[TASK INPUT]:
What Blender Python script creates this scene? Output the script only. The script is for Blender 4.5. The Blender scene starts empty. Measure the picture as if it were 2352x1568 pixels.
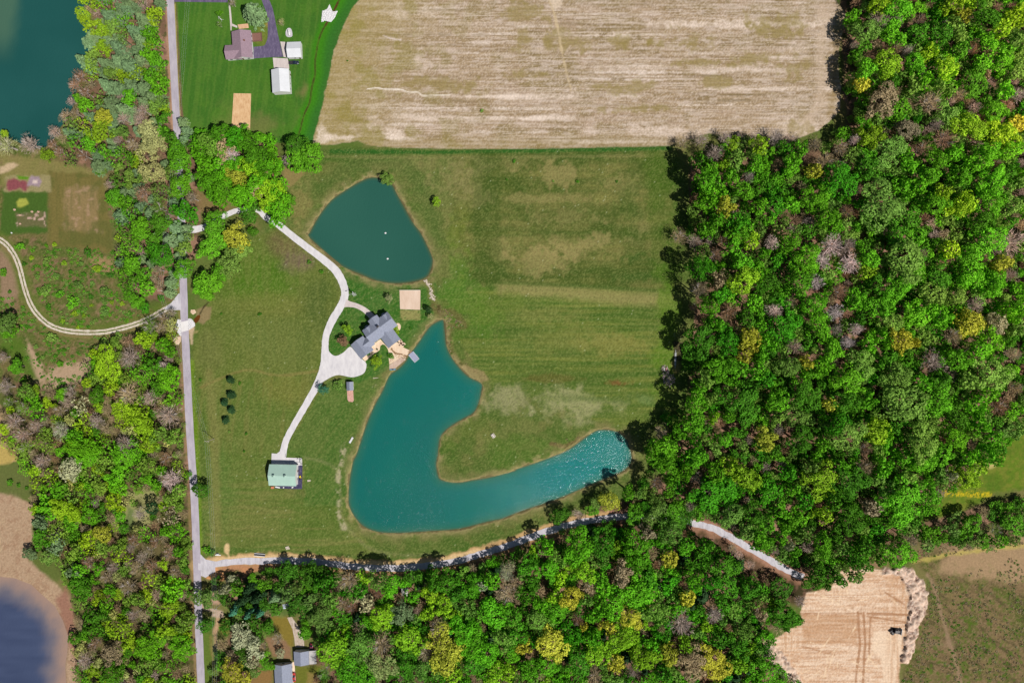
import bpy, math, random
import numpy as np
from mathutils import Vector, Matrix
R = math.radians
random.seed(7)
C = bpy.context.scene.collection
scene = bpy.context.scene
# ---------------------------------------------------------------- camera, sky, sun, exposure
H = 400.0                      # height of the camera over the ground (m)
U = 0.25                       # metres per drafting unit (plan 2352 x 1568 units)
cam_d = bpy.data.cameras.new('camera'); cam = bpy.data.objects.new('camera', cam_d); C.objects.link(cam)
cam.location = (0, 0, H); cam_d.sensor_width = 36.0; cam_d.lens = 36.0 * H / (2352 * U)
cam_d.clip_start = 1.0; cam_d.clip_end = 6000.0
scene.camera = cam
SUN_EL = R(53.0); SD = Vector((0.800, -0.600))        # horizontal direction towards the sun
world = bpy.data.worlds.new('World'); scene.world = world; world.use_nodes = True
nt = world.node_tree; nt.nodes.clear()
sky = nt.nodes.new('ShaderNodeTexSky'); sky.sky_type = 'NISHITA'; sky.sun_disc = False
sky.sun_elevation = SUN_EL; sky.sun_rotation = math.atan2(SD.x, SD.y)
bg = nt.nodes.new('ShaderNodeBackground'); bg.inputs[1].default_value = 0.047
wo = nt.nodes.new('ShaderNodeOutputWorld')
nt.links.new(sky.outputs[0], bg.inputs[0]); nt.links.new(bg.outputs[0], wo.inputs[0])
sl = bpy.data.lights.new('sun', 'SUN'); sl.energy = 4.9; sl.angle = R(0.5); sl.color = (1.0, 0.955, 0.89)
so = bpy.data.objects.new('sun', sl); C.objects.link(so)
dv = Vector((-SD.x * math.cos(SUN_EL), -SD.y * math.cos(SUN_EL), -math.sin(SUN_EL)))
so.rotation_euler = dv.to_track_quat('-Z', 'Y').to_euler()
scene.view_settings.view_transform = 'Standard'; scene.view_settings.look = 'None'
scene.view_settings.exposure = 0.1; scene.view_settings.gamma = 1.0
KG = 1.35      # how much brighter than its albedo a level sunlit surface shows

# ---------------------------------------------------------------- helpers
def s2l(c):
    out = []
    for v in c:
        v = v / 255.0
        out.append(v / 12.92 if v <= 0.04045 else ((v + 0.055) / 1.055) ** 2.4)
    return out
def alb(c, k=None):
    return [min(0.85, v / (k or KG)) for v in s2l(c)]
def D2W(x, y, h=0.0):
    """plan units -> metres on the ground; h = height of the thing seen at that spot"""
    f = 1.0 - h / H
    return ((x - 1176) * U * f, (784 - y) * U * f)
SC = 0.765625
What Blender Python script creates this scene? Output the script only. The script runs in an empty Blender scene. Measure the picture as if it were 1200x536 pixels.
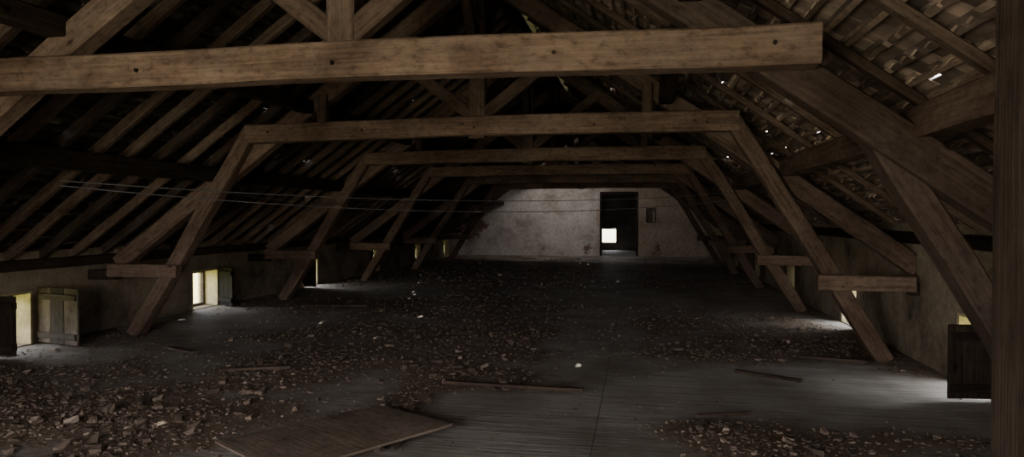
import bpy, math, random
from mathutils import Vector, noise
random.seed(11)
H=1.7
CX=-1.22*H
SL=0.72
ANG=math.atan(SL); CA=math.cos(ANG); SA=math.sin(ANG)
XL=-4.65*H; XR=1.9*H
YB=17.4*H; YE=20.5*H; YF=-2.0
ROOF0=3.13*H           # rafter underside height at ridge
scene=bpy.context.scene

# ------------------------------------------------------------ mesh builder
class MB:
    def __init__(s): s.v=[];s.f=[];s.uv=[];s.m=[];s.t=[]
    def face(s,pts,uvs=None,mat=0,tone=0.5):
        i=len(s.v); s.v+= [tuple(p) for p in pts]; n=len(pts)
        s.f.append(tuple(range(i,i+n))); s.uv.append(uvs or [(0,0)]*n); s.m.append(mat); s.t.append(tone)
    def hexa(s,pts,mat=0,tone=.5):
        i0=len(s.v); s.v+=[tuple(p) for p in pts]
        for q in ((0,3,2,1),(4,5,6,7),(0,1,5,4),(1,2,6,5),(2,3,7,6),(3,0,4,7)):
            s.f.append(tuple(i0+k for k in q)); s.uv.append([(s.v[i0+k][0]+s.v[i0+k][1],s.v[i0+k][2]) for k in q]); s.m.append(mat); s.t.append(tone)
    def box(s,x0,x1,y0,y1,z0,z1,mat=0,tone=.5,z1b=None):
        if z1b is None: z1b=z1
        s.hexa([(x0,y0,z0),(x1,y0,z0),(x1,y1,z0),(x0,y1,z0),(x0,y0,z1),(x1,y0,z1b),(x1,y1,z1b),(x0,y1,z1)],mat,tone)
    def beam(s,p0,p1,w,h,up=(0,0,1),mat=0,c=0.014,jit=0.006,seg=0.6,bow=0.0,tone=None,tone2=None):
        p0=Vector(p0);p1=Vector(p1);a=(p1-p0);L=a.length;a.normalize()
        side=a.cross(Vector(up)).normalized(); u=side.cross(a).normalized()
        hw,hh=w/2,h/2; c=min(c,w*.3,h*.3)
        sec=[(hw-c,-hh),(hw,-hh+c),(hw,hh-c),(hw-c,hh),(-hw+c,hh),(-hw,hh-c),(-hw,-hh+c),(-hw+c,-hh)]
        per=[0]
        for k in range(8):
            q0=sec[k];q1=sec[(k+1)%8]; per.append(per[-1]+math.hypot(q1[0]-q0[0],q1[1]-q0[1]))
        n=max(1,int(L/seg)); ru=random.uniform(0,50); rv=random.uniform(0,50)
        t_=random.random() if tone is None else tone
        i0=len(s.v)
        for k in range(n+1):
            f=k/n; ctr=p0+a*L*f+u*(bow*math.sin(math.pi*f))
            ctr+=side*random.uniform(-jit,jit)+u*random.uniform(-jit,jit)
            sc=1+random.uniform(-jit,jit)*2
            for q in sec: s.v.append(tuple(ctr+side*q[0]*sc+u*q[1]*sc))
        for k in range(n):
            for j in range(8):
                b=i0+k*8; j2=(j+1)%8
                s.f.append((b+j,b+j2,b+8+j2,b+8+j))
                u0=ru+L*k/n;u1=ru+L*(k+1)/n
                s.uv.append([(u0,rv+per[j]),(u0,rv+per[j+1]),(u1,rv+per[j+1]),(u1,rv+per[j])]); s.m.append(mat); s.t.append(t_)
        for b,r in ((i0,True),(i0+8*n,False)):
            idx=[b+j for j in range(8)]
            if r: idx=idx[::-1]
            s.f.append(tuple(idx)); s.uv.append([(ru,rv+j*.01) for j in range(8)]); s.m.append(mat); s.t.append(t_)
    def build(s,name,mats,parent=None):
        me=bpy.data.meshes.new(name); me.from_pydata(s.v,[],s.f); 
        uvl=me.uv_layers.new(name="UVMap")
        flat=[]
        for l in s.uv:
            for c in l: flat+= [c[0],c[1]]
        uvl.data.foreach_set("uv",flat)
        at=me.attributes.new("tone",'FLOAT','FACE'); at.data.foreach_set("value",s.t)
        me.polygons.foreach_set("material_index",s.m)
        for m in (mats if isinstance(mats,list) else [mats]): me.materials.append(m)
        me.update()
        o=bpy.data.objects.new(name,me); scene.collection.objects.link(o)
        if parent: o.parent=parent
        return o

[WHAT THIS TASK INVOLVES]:
Using the data above, set down each line from the line with "were 1200x536 pixels." to the line with "scene=bpy.context.scene" exactly, both ends included, and leave the pictures behind. Nothing else belongs.

[COMPLETED EXERCISE]:
What Blender Python script creates this scene? Output the script only. The script runs in an empty Blender scene. Measure the picture as if it were 1200x536 pixels.
import bpy, math, random
from mathutils import Vector, noise
random.seed(11)
H=1.7
CX=-1.22*H
SL=0.72
ANG=math.atan(SL); CA=math.cos(ANG); SA=math.sin(ANG)
XL=-4.65*H; XR=1.9*H
YB=17.4*H; YE=20.5*H; YF=-2.0
ROOF0=3.13*H           # rafter underside height at ridge
scene=bpy.context.scene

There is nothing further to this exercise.